Shifting his strange focus from Russia's nuclear weapons, Obama said "we can . . . reject the nuclear weaponization that North Korea and Iran may be seeking." Were Obama given to saying such stuff off the cuff, this would be a good reason for handcuffing him to a teleprompter. But, amazingly, such stuff is put on his teleprompter and, even more amazing, he reads it aloud.

Neither the people who wrote those words nor he who spoke them can be taken seriously. North Korea and Iran may be seeking nuclear weapons? North Korea may have such weapons. Evidently Obama still entertains doubts that Iran is seeking them. In Northern Ireland before going to Berlin, Obama sat next to Putin, whose demeanor and body language when he is in Obama's presence radiate disdain

… Obama's vanity is a wonder of the world that never loses its power to astonish … With German Chancellor Angela Merkel sitting nearby, Obama began his Berlin speech: "As I've said, Angela and I don't exactly look like previous German and American leaders." … His look is just not that interesting. And after being pointless in Berlin, neither is he, other than for the surrealism of his second term.

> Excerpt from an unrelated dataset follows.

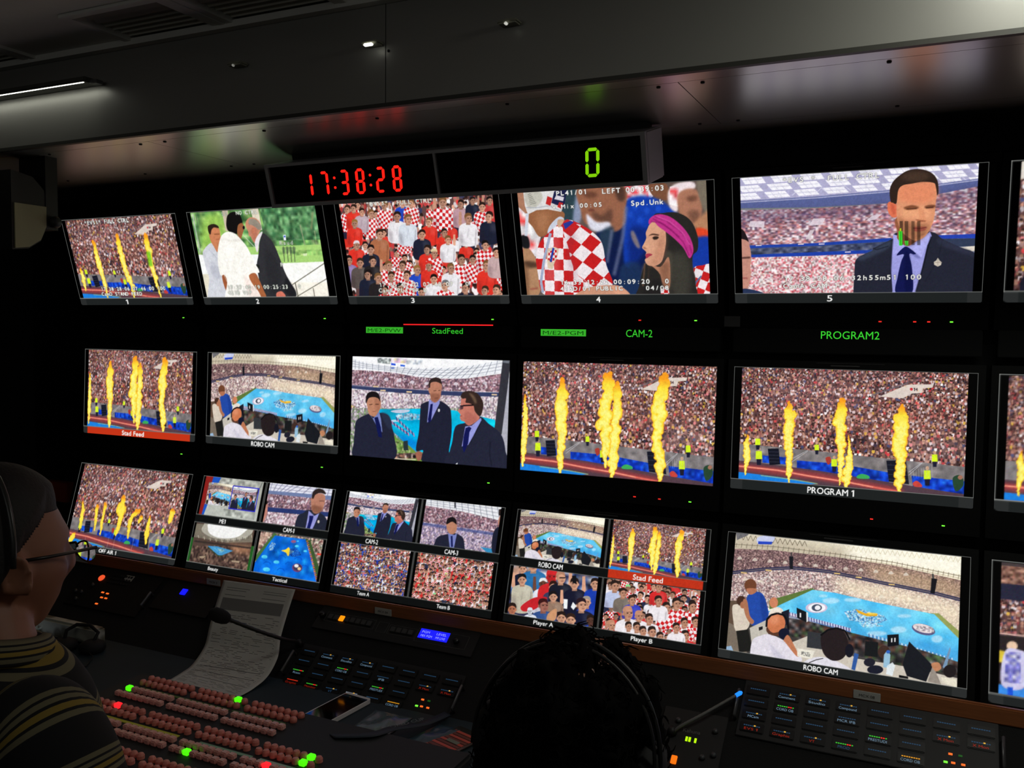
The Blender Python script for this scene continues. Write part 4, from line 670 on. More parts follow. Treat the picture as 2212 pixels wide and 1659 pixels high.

This is some timely writing from a commentator who all too often seems himself disassociated from the realities of the modern and increasingly libertarian scene. But toward the end of the editorial, he makes a statement that he could easily have expanded on, and thus turned a timely commentary into a significant one.

He asks of those surrounding Obama, "Is everyone in his orbit too lost in raptures of admiration to warn him against delivering a speech soggy with banalities and bromides?"

Will could have gone further and explained the REASON that Obama's speech appeared to be composed of "banalities and bromides." It is because the speech is full of what we call dominant social themes, and in the 21st century they are seemingly – increasingly – failing to convince.

We've commented on this regularly throughout the life of The Daily Bell, and even before, in other venues. We've predicted it, in fact. The Internet has regularly undermined these frightening promotions by showing clearly that they are often premeditated and not as logical or inevitable as they appear to be.

George F. Will is not quite capable of determining why he found Obama's speech so retrograde or why these "banalities and bromides" irritated him so much. But over the past decade these memes have been increasingly discredited.

Combine the Internet's undermining of fear-based memes with an inability to properly militarize society (because of the threat of nuclear war) and you end up with a situation in which some of the main elements of social control are failing to retain traction.

This is the reason, in my view, for Will's irritation, even though he lacks the frame of reference to describe it properly. But that's probably the reason Obama's speech was so flat.

What do you do when the themes you've relied upon historically to whip people up don't seem to be working anymore? That's a question not just for Obama and for Western politicians but for investors, as well.

There are obviously thematic elements to the larger Western "conversation" and people have often derived a great deal of wealth from analyzing them and even anticipating them. Warren Buffett does it all the time.

But what do you do if those themes are losing the power to convince? This is both an economic and sociopolitical issue – and one that we here at The Daily Bell will continue to explore. It is increasingly important.